Menschenrechtler: Tote der Klasse A und B

Neuerlich 400 Opfer im Mittelmeer. Tausende neue Flüchtlinge auf Sizilien. Kritik an fehlender Hilfe der EU.

Eine neuerliche Flüchtlingstragödie hat sich am Montag im Mittelmeer zwischen der libyschen und italienischen Küste ereignet. Dabei sind bis zu 400 Menschen ertrunken. Unter den Opfern sollen auch viele Kinder und Jugendliche sein.

Im Frühling wagen wieder mehr Boote die riskante Überfahrt. Das seeuntaugliche Schiff, auf dem sich weit über 500 Flüchtlinge befanden, dürfte rund 24 Stunden nach der Abfahrt aus Libyen gekentert sein. Nur 150 Personen konnten von der italienischen Marine gerettet werden. Seit dem Wochenende trafen 5000 Bootsflüchtlinge in Sizilien ein. Im Hafen von Palermo kamen an Bord eines italienischen Marineschiffes Mittwoch 1169 Menschen aus Syrien, Eritrea und Somalia an. Ein Drittel davon sind Frauen und Kinder. "Viele von ihnen erlebten brutalste Gewalt und haben Eltern, Verwandte und Freunde verloren", sagt "Save the Children"-Verantwortlicher Valerio Neri.

Menschenrechtler: Tote der Klasse A und B
"Das Immigrationsproblem muss an der Wurzel gelöst werden", fordert Außenminister Paolo Gentiloni. Dazu müssten Schlepperbanden ausgehoben und die Lage in Libyen stabilisiert werden.
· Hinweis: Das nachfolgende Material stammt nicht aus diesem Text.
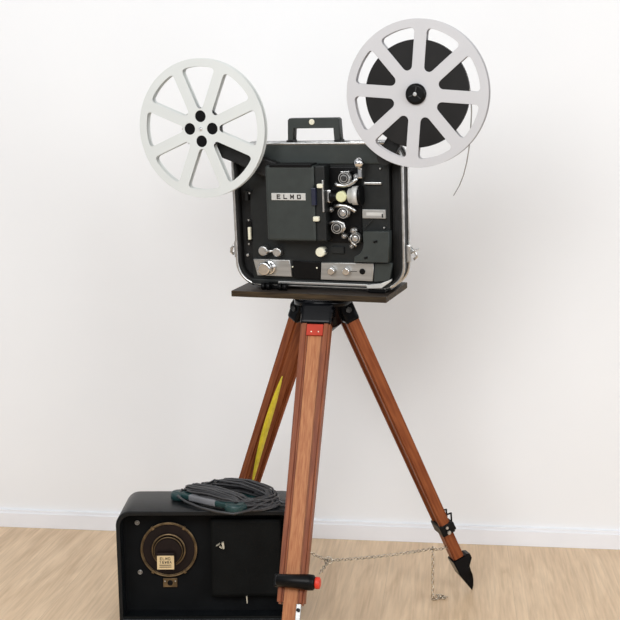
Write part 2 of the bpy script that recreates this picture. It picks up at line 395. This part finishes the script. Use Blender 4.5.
# sprocket rollers with their film guides
def roller(x, z, r, y1=-.074):
    ro = MB().cyl((x,-.044,z),(x,y1,z),r,prof=[(0,r*.8),(.45,r*.8),(.5,r),(.72,r),(.76,r*.72),(.86,r*.72),(.9,r*.95),(1,r*.85)]).build('film_roller','steel',pj)
    MB().knob(x, z, y1, y1-.003, r*.42).build('roller_cap','knobd' if r > .014 else 'chrome',ro)
    MB().torus((x, y1-.0005, z), r*.66, r*.085, (1,0,0), (0,0,1), seg=28).build('roller_groove','dark',ro)
    return ro
roller(*(0.0897, 0.2543), .0145, -.074); roller(*(0.0854, 0.1797), .0135, -.074); roller(*(0.0702, 0.1468), .0145, -.074)
roller(*(0.1089, 0.1232), .0125, -.066); roller(*(0.0984, 0.1046), .005, -.060); roller(*(0.0959, 0.1207), .006, -.058)
roller(*(0.0539, 0.1846), .006, -.062); roller(*(0.1048, 0.1397), .007, -.066); roller(*(0.0832, 0.1274), .006, -.066); roller(*(0.0428, 0.1486), .0058, -.06); roller(*(0.1124, 0.2571), .006, -.062)
MB().tube([(x,-.066,z) for x,z in ((0.0668, 0.2424),(0.0735, 0.2385),(0.0871, 0.2371),(0.0997, 0.2401),(0.1100, 0.2466),(0.1170, 0.2544))], .0044, 8).build('film_guide','steel',pj)
MB().tube([(x,-.066,z) for x,z in ((0.0641, 0.1929),(0.0767, 0.1950),(0.0904, 0.1943),(0.1016, 0.1890),(0.1116, 0.1820))], .0044, 8).build('film_guide','steel',pj)
MB().tube([(x,-.066,z) for x,z in ((0.0490, 0.1549),(0.0595, 0.1590),(0.0722, 0.1597),(0.0836, 0.1559),(0.0856, 0.1459),(0.0783, 0.1348))], .0034, 8).build('film_guide','steel',pj)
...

Denn das Chaos in Libyen mit zwei rivalisierenden Regierungen und vorrückenden islamistischen Milizen bereitet Italien große Sorgen.

Europa dürfe nicht länger vor dem Massensterben im Mittelmeer die Augen verschließen. "Es ist zu wenig, wenn eine ökonomische Supermacht wie die EU für Migration nur drei Millionen Euro pro Monat aufwendet", kritisiert Gentiloni. Italien, das den Großteil der Flüchtlingsankünfte schultert, pocht seit langem auf mehr Hilfe aus Europa.
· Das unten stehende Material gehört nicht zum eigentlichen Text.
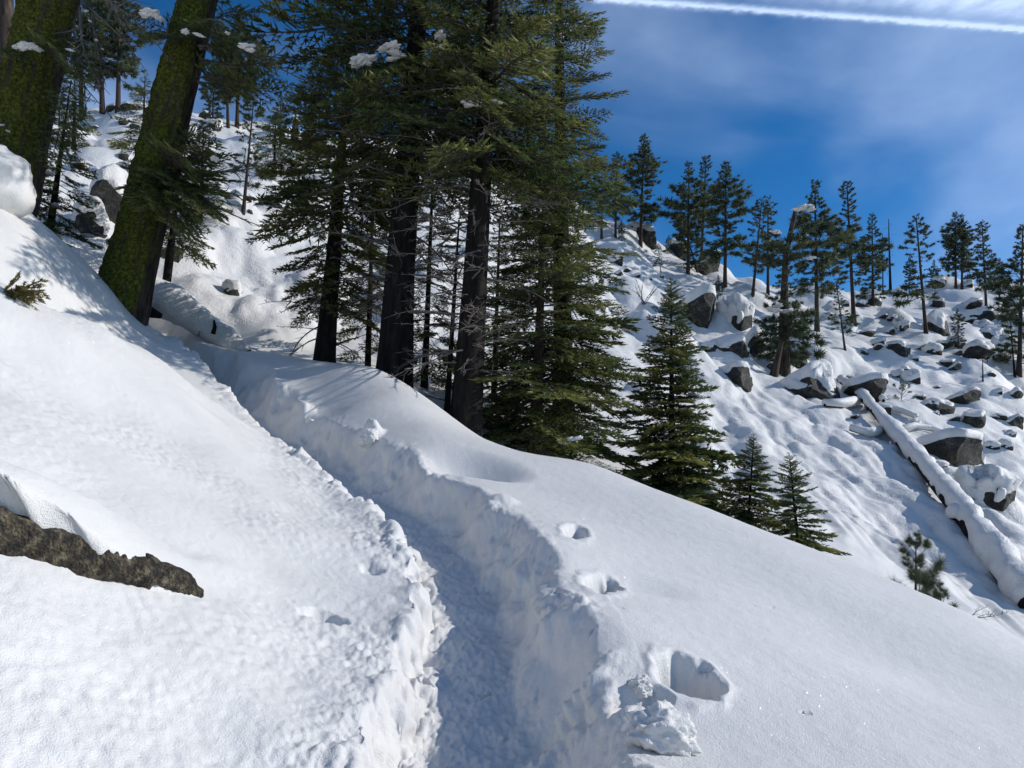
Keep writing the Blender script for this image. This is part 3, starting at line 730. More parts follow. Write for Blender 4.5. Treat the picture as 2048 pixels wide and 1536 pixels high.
# ------------------------------------------------------------------ rocks and snow lumps
import bmesh
def ico(sub):
    bm = bmesh.new(); bmesh.ops.create_icosphere(bm, subdivisions=sub, radius=1.0)
    V = np.array([v.co[:] for v in bm.verts]); T = np.array([[v.index for v in f.verts] for f in bm.faces]); bm.free()
    return V, T
ICO3 = ico(4); ICO2 = ico(4)
def vnormals(V, T):
    n = np.cross(V[T[:, 1]] - V[T[:, 0]], V[T[:, 2]] - V[T[:, 0]]); N = np.zeros_like(V)
    for k in range(3): np.add.at(N, T[:, k], n)
    return unit(N)
def rock_shape(seed, cuts=14, base=ICO3):
    rng = np.random.RandomState(seed); V, T = base[0].copy(), base[1]
    for _ in range(cuts):
        d = unit(rng.normal(size=3) * [1, 1, 0.8]); off = rng.uniform(0.50, 0.84)
        k = V @ d - off; m = k > 0; V[m] -= np.outer(k[m] * 0.99, d)
    V = V + unit(V) * (0.045 * fbm(V[:, 0] * 2.6, V[:, 1] * 2.6, V[:, 2] * 2.6, 4, seed, 0.6))[:, None]
    return V, T
def cap_shape(V, T, seed, t=0.17, lo=0.05, hi=0.65, sc=(1, 1, 1)):
    """snow lying on a rock: lifted where the stone faces up, sunk into it elsewhere"""
    N = vnormals(V * np.array(sc), T)
    nz = N[:, 2] + 0.35 * fbm(V[:, 0] * 2.2, V[:, 1] * 2.2, V[:, 2] * 2.2, 3, seed + 3) + 0.45 * V[:, 1] * (V[:, 2] > -0.3) + 0.25 * (V[:, 2] - 0.2)
    k = sstep(lo, hi, nz)
    th = t * k * (1 + 0.25 * noise(V[:, 0] * 1.6, V[:, 1] * 1.6, V[:, 2], seed + 9))
    U = V + np.array([0, 0, 1.0]) * th[:, None] * 0.8 + N * (th * 0.55)[:, None] - unit(V) * (0.07 * (1 - k))[:, None]
    return U, T
ROCKS = []
for i in range(9):
    V, T = rock_shape(300 + i)
    RM = mesh_from('boulder_stone', V, np.zeros((0, 4), int), T, [M_ROCK]); RM.set_sharp_from_angle(angle=radians(24))
    ROCKS.append((RM, mesh_from('boulder_snow', *(lambda U: (U[0], np.zeros((0, 4), int), U[1]))(cap_shape(V, T, 300 + i)), [M_FARSNOW]),
                  mesh_from('boulder_snow_deep', *(lambda U: (U[0], np.zeros((0, 4), int), U[1]))(cap_shape(V, T, 400 + i, 0.42, -0.25, 0.35)), [M_FARSNOW])))
CLUMPS = []
for i in range(5):
    V, T = ICO2[0].copy(), ICO2[1]
    V = V * (1 + 0.6 * fbm(V[:, 0] * 1.9, V[:, 1] * 1.9, V[:, 2] * 1.9, 3, 500 + i))[:, None] * [1.15, 0.7, 0.42]
    CLUMPS.append(mesh_from('snow_clump', V, np.zeros((0, 4), int), T, [M_CLUMP]))
DEADM = []
for a in DEAD_B: DEADM.append(mesh_from('dead_branch', a[0], a[1], a[2], [M_GREYTWIG], a[3], np.concatenate([a[4], a[5]])))
BOUGHM = [mesh_from('bough', a[0], a[1], a[2], [M_FIR, M_TWIG], a[3], np.concatenate([a[4], a[5]])) for a in FIR_B[:4]]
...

Menschenrechtsorganisationen prangern an, dass mit doppeltem Maßstab gemessen werde und Tote in Klasse A und Klasse B eingeteilt würden. Auch Palermos Caritas-Direktor, Don Sergio Mattaliano, der die Erstversorgung der Flüchtlinge koordiniert, appelliert: "Wir können nur mit vereinten Kräften Migranten helfen."

Überlebende erzählen von dramatischen Szenen auf der Überfahrt. Eine schwangere Frau überlebte die Strapazen nicht und verstarb an Bord. Eine andere Frau brachte in derselben Nacht ihr Baby zur Welt. Skrupellose Schlepper warfen laut Augenzeugenberichten einen toten Flüchtling, der im Rumpf des Schiffes an Benzinabgasen erstickte, ins Meer. In den Fluten wurde er von Haien zerrissen.